No it's not a prank. Well perhaps it is, but it’s the kind of hijinks that has a heart full of love and a head full of critical theory, and it does what all good jokes do; points us towards something that is true. Annie Canto’s mischievous installation of a fictionalized laundromat in ODD Gallery, makes us think about the socio-historical factors shaping and influencing the relationship between ourselves, others and the places we inhabit together. This space, activated in collaboration with community-based artist, Jasmina Majcenic, combines function and fun to open up the possibilities of laundry as a site of unexpected connection. Yes, it is a nostalgic re-staging of a fictitious laundromat that’s untouched by the winds of time, but it’s also a functioning event space with food, music, and making; where you can actually go and wash your clothes. 

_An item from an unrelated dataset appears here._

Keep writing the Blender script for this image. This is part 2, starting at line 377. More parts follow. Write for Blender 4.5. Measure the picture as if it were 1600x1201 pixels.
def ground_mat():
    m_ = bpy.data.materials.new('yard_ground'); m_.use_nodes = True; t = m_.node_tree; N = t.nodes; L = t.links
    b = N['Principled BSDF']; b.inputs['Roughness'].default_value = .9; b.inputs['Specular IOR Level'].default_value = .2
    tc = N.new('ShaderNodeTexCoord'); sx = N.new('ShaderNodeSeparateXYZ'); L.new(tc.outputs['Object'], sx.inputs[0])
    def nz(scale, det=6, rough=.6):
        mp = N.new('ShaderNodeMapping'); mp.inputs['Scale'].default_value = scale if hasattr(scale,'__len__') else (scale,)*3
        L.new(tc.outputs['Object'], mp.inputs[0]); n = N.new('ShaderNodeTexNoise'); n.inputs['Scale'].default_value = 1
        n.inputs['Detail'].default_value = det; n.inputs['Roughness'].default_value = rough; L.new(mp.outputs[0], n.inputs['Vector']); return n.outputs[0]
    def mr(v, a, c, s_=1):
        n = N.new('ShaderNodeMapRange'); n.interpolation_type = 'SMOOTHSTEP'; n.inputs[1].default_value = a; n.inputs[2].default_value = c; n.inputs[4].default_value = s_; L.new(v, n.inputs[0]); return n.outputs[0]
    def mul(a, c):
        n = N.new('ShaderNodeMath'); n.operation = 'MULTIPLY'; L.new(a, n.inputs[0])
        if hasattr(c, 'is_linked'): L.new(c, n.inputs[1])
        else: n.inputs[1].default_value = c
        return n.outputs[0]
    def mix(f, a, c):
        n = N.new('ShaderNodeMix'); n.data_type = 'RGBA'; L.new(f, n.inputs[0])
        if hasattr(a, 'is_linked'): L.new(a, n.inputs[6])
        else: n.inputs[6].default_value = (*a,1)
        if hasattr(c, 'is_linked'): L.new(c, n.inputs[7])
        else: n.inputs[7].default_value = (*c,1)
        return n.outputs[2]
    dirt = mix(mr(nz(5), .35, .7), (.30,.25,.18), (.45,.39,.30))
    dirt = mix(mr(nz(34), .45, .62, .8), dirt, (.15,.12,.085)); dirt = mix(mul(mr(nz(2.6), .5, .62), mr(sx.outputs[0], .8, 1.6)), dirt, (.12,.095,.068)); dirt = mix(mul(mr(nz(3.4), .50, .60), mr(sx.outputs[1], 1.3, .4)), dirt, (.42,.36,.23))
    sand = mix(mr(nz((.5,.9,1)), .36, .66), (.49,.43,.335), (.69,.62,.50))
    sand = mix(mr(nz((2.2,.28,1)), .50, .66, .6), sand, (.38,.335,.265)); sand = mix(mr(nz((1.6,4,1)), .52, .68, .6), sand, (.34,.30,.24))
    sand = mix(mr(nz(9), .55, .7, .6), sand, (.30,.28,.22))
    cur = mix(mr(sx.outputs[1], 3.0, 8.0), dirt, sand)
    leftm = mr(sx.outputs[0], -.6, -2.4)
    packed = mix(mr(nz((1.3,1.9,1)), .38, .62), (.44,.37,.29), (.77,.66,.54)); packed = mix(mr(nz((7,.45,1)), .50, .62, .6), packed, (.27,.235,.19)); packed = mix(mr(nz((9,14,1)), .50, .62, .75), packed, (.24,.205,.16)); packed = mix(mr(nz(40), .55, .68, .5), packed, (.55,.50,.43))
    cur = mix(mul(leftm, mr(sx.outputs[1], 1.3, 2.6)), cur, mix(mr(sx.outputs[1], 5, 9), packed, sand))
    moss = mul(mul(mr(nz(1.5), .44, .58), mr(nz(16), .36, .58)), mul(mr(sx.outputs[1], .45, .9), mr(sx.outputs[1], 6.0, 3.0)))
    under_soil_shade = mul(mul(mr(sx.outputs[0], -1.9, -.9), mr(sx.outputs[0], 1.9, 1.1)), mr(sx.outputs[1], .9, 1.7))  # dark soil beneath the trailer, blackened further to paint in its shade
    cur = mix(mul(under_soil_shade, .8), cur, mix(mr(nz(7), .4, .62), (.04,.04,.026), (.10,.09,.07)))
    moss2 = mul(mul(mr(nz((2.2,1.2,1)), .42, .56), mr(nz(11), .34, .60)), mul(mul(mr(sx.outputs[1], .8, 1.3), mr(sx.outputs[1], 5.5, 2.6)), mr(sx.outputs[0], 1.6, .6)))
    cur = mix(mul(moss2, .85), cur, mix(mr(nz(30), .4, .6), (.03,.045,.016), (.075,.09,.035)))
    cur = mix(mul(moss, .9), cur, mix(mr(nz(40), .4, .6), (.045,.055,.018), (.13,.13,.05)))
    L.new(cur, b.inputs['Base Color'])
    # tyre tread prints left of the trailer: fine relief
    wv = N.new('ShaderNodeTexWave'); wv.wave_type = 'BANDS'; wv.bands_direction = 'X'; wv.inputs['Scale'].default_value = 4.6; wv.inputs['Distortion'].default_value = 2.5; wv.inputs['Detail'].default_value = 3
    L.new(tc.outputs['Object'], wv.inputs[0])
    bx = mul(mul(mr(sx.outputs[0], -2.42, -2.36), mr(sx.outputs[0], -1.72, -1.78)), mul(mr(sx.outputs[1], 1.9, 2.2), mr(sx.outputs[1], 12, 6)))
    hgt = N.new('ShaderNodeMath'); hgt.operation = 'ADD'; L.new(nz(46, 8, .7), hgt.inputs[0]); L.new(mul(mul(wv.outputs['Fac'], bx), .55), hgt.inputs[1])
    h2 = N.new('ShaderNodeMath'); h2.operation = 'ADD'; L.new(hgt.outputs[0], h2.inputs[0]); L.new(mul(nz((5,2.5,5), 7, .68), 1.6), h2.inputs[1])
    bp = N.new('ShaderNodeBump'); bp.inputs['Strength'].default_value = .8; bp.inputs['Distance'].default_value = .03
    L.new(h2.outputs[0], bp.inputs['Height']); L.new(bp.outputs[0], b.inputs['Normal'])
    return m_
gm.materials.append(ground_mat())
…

Like with many of Canto’s other projects, this installation foregrounds the adjacent specificities of a particular place, and takes as its cues from the Dawson City community who has long been creative about how to use and inhabit multipurpose spaces. Combined with Majcenic’s reflections on laundry as a place for dreaming, the two come together to activate the collective imagination of their communities using laundry as a transformative and everyday site for meaningful exchange.

Their laundromat, then, is not only replicating the cheerfully mismatched signage and beautifully unintentional furniture of classic laundromats but also taking up the idiosyncratically Dawson attitude of competent DIY-ness that is used to fill particular and functional needs within the city.

By jamming a laundromat into an artist-run centre, expectations are defamiliarized around the nature and function of both places. This irreverent blending of two disparate-seeming spaces takes away our ability to rely on the assumptions we have for how public spaces are meant to be used, and by whom. 

The way we locate ourselves, or are located, in physical spaces is indivisible from the larger political and historical conversations widening or constricting the ideological space there is for us in public, social and civic life. 

No space is ever neutral and neither is our socially constructed understanding of what activities can be deemed to have, or lack, artistic status. Having a working laundromat in the gallery reframes the function of the gallery away from being restricted to the singular task of art, with a capital A, and instead, opens it up to becoming a site for fractaling out a new range of possibilities for how we can be together, in-situ.